At one point I had to actively and daily remind myself that I’m more than a body. More than the eyes and legs and clothes and limited else that is all they will ever know of me. That I am a valued daughter, sister, friend, employee, sometimes church-goer who also loves tattoos and drinking too much wine on the weekends. That I love to dye my hair, I once slept in Rockefeller Center to see my favorite musician, and I scream at the TV during football games.
At one point I was convinced that I was fuckable but not loveable. Before I met my husband, a wonderful man, I struggled to believe anyone would ever love me, or that I would ever love in return. How could I even know what love means, really, when all of this was done to me in the name of love, or some shade of it? If someone could “fall in love” with me because I walked down my street in high heels and a dress, why should I believe that any man would ever fall in love with me the antiquated way, by getting to know me, and then sustain that love when the heels come off and the sweatpants are on?
This is my damage.
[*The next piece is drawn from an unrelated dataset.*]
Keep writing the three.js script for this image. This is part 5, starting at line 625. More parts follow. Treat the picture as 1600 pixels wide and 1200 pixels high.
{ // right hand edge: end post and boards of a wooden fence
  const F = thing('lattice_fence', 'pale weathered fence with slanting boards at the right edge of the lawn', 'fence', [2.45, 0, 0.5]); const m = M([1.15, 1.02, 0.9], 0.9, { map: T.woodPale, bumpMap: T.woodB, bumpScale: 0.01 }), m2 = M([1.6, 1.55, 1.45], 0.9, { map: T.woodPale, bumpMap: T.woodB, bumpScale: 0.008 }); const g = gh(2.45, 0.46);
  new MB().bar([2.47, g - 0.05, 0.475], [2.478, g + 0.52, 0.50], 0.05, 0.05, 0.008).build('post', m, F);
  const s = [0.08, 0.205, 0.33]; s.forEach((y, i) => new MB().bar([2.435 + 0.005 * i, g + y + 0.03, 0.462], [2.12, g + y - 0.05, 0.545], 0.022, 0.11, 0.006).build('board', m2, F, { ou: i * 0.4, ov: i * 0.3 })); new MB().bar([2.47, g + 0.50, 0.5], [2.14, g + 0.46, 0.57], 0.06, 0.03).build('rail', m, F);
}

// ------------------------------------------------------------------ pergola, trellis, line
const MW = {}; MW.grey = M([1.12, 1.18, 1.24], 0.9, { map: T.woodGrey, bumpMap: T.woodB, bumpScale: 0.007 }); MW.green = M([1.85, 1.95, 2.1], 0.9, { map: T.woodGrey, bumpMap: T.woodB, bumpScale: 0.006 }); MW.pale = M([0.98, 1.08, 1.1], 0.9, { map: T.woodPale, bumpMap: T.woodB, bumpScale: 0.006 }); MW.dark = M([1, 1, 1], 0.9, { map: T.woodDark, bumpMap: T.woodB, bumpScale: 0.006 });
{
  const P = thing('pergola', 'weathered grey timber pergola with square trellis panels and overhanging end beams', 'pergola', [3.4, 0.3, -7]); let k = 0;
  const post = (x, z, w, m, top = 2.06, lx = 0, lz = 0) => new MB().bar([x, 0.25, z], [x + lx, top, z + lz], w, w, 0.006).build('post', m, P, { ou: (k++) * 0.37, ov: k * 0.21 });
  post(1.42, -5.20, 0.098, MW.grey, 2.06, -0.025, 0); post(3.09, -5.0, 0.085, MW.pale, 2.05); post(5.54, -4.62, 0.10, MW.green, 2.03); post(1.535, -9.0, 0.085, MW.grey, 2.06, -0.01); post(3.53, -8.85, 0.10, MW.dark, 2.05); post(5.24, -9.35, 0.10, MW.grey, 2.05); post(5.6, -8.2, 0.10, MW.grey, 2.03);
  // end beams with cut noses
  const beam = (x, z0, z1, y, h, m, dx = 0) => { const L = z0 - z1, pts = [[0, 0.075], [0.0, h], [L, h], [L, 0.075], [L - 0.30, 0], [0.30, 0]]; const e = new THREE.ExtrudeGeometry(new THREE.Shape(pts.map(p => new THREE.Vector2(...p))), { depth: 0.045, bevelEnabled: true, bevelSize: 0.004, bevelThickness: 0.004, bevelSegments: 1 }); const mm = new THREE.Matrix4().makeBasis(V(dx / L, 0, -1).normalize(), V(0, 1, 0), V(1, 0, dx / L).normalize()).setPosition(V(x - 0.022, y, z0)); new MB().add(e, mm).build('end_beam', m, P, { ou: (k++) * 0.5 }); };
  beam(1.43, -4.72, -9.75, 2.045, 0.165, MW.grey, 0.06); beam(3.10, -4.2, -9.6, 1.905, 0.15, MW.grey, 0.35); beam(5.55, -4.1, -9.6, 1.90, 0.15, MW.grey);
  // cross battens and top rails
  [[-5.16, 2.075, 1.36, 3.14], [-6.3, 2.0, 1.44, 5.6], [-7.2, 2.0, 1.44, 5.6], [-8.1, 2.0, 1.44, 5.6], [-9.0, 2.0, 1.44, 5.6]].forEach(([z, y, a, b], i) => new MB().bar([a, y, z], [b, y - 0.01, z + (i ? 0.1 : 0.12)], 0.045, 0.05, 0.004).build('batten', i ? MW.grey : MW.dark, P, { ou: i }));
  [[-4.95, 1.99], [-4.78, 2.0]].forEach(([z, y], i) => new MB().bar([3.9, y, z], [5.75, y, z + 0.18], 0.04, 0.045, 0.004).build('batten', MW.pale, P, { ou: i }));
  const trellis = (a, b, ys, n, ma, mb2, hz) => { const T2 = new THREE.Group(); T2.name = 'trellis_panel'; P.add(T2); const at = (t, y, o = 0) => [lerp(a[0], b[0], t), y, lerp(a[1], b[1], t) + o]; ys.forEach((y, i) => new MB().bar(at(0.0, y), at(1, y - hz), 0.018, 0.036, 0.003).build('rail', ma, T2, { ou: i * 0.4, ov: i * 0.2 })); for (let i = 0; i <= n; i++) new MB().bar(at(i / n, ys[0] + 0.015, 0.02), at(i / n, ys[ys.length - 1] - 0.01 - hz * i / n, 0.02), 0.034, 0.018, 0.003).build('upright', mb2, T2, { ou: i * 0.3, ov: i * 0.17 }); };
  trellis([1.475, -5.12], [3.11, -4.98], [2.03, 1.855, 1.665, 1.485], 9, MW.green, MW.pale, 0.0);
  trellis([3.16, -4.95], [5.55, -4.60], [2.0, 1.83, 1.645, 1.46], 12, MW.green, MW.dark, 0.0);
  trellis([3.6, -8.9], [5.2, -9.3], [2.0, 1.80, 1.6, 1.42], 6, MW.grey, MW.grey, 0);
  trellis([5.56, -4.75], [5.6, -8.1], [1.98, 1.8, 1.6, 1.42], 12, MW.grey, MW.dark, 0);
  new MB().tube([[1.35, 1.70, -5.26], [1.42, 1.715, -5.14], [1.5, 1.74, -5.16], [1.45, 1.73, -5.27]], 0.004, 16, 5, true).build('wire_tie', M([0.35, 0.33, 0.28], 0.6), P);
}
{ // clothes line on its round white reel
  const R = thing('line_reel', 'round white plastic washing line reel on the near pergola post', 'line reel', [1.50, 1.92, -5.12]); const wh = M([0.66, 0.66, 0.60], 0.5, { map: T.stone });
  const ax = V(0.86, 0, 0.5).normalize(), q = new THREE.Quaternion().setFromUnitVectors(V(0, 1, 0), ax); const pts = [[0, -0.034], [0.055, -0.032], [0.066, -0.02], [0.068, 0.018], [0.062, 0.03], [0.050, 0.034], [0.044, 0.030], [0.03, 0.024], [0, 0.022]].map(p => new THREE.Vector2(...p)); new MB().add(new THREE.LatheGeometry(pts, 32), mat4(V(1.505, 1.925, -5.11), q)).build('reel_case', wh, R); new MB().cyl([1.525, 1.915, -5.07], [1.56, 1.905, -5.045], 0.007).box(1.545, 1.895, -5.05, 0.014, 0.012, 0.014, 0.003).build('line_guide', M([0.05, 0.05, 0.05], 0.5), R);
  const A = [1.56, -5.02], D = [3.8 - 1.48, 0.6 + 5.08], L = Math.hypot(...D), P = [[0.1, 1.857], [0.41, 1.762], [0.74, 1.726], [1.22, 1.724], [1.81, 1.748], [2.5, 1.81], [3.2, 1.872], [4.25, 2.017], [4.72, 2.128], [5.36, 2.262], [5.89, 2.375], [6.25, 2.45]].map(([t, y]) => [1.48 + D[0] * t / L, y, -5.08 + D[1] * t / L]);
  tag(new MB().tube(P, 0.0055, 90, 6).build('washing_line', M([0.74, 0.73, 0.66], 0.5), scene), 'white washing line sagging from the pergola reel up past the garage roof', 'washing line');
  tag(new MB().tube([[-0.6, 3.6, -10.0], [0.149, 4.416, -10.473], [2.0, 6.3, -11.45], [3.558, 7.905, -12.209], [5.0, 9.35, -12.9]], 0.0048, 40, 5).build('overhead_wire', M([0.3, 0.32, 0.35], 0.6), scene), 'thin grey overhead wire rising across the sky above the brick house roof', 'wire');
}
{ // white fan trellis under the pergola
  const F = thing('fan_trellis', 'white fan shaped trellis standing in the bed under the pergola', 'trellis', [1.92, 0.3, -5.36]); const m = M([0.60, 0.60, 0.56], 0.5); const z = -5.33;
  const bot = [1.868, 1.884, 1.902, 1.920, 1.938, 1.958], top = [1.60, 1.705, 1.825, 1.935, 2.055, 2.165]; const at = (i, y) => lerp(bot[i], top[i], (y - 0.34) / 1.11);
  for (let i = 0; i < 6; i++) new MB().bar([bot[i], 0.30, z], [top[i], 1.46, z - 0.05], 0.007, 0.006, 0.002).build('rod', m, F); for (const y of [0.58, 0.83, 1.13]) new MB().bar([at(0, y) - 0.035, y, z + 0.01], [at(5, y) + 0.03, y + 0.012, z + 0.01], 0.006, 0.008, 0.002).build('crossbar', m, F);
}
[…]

The worst of it is that one time I thought I could distract myself from the emotional scars if I fixated on real scars, like pinching yourself when you have a migraine to not feel the headache for just one blissful second. By the grace of something bigger than myself, I put the sharp knife back down before I touched skin. But now I am a person who has nearly done that. Others have done it, have suffered self-inflicted pain for years in silence and tears and unworthiness. I don’t pretend to know even a fraction of what that’s like.
You may find me unentitled to this pain and anxiety. I have often found myself unentitled to this pain and anxiety. But my reality is this: I have spent years hurting, hating. Hating others, myself. But mostly hurting.
***
And here’s the secret: I made choices too. I wanted love or sometimes just something cheaper, more convenient, and I chose the wrong guys time after time and I let them take chunks out of me when I had a choice not to. So I have a dirty, dirty secret, and it’s that all of this is messier than it seems—I’m messier than I seem.
***
For awhile, I attributed my paranoia to the limbo I felt I was in—waiting to be raped. Because I’d taken everything under the sun short of physical harm. So it had to be next, in my warped, altered brain. I’d already been abused to my limit and then some. I was waiting to be raped. I was obsessed with rape, because I felt like if I thought about it constantly, then at least I would see it coming.
After all this violation, my sexuality shattered anew with each incident, I have come to a place of acceptance that sometimes people suck and the world is in terrible disrepair. I mostly still believe in the general goodness of people. But there are times when I don’t. Times I simply can’t. I used to swear by Eleanor Roosevelt’s, “Nobody can make you feel inferior without your consent.” But I have lived the lie here. Only through time and enduring the pain that has given way to strength can I choose to not let them get to me. And only then. It’s not easy. It takes time and energy, so much valuable time and energy I never planned on devoting to this.
I will never say this is all okay, this harassment. Because it never can be. I won’t bother looking for my innocence—it’s not lost because that implies it might be found someday, and I don’t want it back anyway. To be innocent is to be unprepared, ignorant of the dangers. The innocence is gone, shed like baby fat.
I have been violated. Violated as humans do to one another, when love isn’t there, isn’t enough.